## Prompt
For the entries that follow, tally the lines holding the string "this". Give the total and nothing else.

## Provided records

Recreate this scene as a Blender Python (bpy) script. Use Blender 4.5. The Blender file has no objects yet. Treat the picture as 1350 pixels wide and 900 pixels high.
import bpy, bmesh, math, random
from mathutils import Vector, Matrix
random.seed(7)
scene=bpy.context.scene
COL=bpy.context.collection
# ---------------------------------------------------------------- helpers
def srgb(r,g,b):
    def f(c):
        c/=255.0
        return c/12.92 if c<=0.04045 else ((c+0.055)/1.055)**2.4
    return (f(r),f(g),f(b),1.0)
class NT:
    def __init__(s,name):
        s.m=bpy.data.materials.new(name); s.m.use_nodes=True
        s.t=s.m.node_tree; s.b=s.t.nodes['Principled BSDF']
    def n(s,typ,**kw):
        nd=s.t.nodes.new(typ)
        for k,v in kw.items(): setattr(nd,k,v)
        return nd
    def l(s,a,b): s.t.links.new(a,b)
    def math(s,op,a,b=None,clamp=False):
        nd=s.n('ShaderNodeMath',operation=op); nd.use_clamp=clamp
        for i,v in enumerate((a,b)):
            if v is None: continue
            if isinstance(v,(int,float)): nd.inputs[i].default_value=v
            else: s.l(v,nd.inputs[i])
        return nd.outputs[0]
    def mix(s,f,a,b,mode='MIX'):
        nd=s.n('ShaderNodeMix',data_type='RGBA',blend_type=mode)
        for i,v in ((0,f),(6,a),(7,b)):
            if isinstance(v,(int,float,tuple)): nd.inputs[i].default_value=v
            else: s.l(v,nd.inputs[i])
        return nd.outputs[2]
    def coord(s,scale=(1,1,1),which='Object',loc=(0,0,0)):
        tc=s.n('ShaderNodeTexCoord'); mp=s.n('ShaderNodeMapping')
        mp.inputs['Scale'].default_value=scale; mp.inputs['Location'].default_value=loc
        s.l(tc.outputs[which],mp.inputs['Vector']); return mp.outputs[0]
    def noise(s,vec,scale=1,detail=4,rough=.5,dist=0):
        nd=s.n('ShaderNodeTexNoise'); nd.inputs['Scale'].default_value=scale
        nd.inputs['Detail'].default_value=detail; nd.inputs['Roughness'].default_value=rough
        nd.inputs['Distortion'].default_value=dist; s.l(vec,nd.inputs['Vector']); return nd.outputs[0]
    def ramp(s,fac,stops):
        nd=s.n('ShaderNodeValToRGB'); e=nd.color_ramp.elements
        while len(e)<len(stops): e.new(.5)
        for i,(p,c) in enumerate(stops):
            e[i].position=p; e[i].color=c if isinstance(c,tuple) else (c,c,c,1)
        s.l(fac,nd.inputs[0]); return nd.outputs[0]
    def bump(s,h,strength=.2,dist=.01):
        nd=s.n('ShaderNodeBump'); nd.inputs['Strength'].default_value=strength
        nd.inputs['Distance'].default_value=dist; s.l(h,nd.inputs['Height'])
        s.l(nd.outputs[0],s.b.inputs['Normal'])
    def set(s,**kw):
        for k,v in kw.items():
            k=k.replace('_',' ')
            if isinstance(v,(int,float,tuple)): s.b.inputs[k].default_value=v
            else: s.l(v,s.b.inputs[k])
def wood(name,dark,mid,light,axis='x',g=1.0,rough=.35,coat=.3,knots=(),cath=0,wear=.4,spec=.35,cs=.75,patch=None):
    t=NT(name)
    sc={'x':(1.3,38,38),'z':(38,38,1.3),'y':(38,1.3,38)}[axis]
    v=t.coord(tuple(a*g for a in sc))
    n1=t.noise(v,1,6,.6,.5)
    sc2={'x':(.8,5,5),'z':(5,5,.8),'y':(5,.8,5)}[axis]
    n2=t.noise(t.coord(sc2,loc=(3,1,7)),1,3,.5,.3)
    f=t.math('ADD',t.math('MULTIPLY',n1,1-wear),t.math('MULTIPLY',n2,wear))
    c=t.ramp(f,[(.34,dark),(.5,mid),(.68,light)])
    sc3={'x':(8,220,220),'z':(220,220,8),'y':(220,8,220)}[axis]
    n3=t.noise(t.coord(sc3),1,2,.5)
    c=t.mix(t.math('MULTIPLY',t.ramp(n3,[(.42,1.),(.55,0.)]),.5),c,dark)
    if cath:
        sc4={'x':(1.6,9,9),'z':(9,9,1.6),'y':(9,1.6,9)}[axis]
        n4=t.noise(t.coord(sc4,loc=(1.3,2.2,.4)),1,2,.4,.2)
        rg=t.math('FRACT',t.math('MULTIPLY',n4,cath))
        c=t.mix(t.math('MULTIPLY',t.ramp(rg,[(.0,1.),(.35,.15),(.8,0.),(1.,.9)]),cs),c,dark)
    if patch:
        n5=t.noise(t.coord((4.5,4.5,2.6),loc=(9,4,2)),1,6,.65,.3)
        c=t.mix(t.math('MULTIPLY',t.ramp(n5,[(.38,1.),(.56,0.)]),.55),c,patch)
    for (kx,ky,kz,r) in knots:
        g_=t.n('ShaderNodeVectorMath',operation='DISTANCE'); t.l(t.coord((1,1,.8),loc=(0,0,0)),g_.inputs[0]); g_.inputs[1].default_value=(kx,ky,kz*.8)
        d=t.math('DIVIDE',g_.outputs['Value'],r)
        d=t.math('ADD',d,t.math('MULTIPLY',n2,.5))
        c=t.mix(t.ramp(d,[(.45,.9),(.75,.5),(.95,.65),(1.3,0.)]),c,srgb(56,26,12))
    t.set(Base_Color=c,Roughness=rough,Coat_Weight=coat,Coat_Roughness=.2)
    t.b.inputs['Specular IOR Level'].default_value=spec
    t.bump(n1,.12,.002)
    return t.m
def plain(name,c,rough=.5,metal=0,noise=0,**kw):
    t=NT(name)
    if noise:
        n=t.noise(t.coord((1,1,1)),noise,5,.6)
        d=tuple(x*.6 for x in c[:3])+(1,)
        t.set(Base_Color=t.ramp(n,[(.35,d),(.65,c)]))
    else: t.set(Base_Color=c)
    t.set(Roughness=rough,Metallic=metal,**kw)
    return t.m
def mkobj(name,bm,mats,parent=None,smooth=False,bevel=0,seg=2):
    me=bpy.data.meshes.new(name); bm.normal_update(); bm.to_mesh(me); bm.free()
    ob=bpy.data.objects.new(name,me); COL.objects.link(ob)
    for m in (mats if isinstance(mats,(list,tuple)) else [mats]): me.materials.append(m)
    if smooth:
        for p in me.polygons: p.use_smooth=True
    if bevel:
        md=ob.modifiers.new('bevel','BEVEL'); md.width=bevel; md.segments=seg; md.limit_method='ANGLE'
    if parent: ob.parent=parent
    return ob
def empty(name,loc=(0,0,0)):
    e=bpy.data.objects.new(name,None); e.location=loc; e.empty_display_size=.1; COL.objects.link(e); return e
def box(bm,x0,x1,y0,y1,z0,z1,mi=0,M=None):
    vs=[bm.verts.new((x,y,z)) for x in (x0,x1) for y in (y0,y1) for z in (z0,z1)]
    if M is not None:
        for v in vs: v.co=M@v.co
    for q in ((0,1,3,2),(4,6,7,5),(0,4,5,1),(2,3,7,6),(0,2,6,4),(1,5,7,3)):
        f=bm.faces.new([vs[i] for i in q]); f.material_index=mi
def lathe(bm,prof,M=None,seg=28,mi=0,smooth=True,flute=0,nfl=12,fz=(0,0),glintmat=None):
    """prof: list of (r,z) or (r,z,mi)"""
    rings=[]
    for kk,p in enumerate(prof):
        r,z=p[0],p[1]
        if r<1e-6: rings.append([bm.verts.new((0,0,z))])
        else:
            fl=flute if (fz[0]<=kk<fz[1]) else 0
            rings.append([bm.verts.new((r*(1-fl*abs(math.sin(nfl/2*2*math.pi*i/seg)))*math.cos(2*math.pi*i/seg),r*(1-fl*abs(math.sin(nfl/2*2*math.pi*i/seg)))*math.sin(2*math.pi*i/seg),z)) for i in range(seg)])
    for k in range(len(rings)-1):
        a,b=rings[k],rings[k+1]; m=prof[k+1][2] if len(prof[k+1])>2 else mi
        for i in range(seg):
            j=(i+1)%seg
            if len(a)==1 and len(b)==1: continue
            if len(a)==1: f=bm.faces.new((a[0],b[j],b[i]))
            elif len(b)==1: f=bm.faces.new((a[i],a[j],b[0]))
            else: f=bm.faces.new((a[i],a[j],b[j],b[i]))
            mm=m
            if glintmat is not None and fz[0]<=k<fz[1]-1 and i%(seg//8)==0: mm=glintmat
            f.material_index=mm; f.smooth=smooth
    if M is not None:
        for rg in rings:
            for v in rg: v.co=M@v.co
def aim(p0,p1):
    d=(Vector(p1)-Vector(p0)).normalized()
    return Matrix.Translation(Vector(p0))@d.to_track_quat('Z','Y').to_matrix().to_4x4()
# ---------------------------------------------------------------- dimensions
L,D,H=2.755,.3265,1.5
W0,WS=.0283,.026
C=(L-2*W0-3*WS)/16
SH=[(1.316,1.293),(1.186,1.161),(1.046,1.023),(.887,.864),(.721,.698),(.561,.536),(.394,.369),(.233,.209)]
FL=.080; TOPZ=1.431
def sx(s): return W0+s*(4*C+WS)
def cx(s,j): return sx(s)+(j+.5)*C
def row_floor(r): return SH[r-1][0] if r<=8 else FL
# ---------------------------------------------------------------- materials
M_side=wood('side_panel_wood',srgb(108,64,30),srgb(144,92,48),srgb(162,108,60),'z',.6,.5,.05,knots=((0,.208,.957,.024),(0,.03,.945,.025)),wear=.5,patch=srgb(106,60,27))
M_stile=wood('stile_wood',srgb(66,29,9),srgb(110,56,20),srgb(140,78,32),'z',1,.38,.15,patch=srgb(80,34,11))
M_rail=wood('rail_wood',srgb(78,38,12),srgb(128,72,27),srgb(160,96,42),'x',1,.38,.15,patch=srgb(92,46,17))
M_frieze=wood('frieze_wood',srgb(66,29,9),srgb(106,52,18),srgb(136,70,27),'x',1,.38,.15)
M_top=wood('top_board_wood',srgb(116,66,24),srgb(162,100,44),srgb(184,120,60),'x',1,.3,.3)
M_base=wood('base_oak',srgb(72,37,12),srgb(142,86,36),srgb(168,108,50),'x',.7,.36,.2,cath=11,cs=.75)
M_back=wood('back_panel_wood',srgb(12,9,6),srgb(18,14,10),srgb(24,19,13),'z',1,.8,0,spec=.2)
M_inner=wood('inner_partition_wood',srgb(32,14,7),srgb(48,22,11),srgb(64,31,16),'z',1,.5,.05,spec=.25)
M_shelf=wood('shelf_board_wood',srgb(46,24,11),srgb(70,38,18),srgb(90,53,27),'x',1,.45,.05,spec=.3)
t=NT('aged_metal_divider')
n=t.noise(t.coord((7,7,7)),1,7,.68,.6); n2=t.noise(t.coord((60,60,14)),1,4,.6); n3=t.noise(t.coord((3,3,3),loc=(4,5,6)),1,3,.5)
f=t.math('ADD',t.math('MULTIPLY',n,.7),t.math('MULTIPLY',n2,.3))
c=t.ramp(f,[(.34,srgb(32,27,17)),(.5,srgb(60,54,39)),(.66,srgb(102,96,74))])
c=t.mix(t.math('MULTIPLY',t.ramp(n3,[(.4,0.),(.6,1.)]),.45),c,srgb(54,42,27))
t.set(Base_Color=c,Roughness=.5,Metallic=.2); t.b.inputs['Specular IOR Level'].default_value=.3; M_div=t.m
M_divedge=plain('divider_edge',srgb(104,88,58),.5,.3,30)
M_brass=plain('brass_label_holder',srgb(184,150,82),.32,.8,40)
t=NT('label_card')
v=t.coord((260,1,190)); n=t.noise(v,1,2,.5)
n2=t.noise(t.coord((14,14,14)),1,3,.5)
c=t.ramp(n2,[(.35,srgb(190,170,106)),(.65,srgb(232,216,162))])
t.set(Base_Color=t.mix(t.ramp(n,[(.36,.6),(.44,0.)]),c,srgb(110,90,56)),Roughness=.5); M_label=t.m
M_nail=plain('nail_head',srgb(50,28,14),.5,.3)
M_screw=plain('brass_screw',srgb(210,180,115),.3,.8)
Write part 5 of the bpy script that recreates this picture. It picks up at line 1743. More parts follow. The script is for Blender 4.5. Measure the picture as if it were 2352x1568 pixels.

## Task result
2